▶ _Task description_:
Would you output the whole listing below, exactly as it reads?

▶ _Data shown_:
- - - - -
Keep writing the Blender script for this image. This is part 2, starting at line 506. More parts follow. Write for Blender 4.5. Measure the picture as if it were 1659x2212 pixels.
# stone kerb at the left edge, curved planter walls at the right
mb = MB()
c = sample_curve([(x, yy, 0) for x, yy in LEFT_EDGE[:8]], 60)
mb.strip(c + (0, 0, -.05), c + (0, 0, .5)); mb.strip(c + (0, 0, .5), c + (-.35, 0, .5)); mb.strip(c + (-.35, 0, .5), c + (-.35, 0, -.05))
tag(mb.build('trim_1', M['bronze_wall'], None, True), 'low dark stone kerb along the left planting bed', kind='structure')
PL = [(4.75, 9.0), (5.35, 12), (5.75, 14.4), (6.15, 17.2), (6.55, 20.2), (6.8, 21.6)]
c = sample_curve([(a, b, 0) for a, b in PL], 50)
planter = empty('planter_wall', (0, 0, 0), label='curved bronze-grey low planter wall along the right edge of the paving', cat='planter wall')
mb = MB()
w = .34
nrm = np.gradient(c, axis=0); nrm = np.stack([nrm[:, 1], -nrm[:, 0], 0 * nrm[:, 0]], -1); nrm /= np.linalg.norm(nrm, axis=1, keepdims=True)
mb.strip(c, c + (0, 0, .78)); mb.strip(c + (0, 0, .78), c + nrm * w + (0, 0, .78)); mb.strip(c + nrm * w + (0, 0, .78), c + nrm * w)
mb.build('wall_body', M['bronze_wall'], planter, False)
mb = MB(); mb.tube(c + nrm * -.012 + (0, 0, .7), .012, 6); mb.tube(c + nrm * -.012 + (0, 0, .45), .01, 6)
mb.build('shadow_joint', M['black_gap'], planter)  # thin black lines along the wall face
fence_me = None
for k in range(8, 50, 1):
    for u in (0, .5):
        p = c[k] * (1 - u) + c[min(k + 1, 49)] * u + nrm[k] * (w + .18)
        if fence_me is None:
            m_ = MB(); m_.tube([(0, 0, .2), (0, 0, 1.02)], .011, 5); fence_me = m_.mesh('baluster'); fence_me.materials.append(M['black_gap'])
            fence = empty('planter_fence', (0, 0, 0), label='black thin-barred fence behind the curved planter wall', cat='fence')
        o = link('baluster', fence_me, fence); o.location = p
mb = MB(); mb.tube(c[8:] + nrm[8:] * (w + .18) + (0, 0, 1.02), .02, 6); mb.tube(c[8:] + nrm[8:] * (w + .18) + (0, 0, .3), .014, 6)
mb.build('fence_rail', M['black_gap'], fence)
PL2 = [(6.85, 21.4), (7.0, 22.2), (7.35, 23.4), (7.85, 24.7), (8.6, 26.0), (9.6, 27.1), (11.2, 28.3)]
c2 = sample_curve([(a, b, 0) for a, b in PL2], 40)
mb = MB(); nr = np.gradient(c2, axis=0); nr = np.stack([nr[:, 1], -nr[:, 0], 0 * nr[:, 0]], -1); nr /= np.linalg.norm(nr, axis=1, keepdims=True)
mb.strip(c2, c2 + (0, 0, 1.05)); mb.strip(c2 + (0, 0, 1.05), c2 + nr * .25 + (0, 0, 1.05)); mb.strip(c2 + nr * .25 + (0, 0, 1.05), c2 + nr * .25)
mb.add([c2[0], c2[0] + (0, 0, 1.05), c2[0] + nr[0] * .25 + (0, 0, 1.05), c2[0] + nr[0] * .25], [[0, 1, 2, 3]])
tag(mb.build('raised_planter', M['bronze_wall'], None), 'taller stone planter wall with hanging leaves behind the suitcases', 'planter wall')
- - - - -
▶ _Worked solution_:
Keep writing the Blender script for this image. This is part 2, starting at line 506. More parts follow. Write for Blender 4.5. Measure the picture as if it were 1659x2212 pixels.
# stone kerb at the left edge, curved planter walls at the right
mb = MB()
c = sample_curve([(x, yy, 0) for x, yy in LEFT_EDGE[:8]], 60)
mb.strip(c + (0, 0, -.05), c + (0, 0, .5)); mb.strip(c + (0, 0, .5), c + (-.35, 0, .5)); mb.strip(c + (-.35, 0, .5), c + (-.35, 0, -.05))
tag(mb.build('trim_1', M['bronze_wall'], None, True), 'low dark stone kerb along the left planting bed', kind='structure')
PL = [(4.75, 9.0), (5.35, 12), (5.75, 14.4), (6.15, 17.2), (6.55, 20.2), (6.8, 21.6)]
c = sample_curve([(a, b, 0) for a, b in PL], 50)
planter = empty('planter_wall', (0, 0, 0), label='curved bronze-grey low planter wall along the right edge of the paving', cat='planter wall')
mb = MB()
w = .34
nrm = np.gradient(c, axis=0); nrm = np.stack([nrm[:, 1], -nrm[:, 0], 0 * nrm[:, 0]], -1); nrm /= np.linalg.norm(nrm, axis=1, keepdims=True)
mb.strip(c, c + (0, 0, .78)); mb.strip(c + (0, 0, .78), c + nrm * w + (0, 0, .78)); mb.strip(c + nrm * w + (0, 0, .78), c + nrm * w)
mb.build('wall_body', M['bronze_wall'], planter, False)
mb = MB(); mb.tube(c + nrm * -.012 + (0, 0, .7), .012, 6); mb.tube(c + nrm * -.012 + (0, 0, .45), .01, 6)
mb.build('shadow_joint', M['black_gap'], planter)  # thin black lines along the wall face
fence_me = None
for k in range(8, 50, 1):
    for u in (0, .5):
        p = c[k] * (1 - u) + c[min(k + 1, 49)] * u + nrm[k] * (w + .18)
        if fence_me is None:
            m_ = MB(); m_.tube([(0, 0, .2), (0, 0, 1.02)], .011, 5); fence_me = m_.mesh('baluster'); fence_me.materials.append(M['black_gap'])
            fence = empty('planter_fence', (0, 0, 0), label='black thin-barred fence behind the curved planter wall', cat='fence')
        o = link('baluster', fence_me, fence); o.location = p
mb = MB(); mb.tube(c[8:] + nrm[8:] * (w + .18) + (0, 0, 1.02), .02, 6); mb.tube(c[8:] + nrm[8:] * (w + .18) + (0, 0, .3), .014, 6)
mb.build('fence_rail', M['black_gap'], fence)
PL2 = [(6.85, 21.4), (7.0, 22.2), (7.35, 23.4), (7.85, 24.7), (8.6, 26.0), (9.6, 27.1), (11.2, 28.3)]
c2 = sample_curve([(a, b, 0) for a, b in PL2], 40)
mb = MB(); nr = np.gradient(c2, axis=0); nr = np.stack([nr[:, 1], -nr[:, 0], 0 * nr[:, 0]], -1); nr /= np.linalg.norm(nr, axis=1, keepdims=True)
mb.strip(c2, c2 + (0, 0, 1.05)); mb.strip(c2 + (0, 0, 1.05), c2 + nr * .25 + (0, 0, 1.05)); mb.strip(c2 + nr * .25 + (0, 0, 1.05), c2 + nr * .25)
mb.add([c2[0], c2[0] + (0, 0, 1.05), c2[0] + nr[0] * .25 + (0, 0, 1.05), c2[0] + nr[0] * .25], [[0, 1, 2, 3]])
tag(mb.build('raised_planter', M['bronze_wall'], None), 'taller stone planter wall with hanging leaves behind the suitcases', 'planter wall')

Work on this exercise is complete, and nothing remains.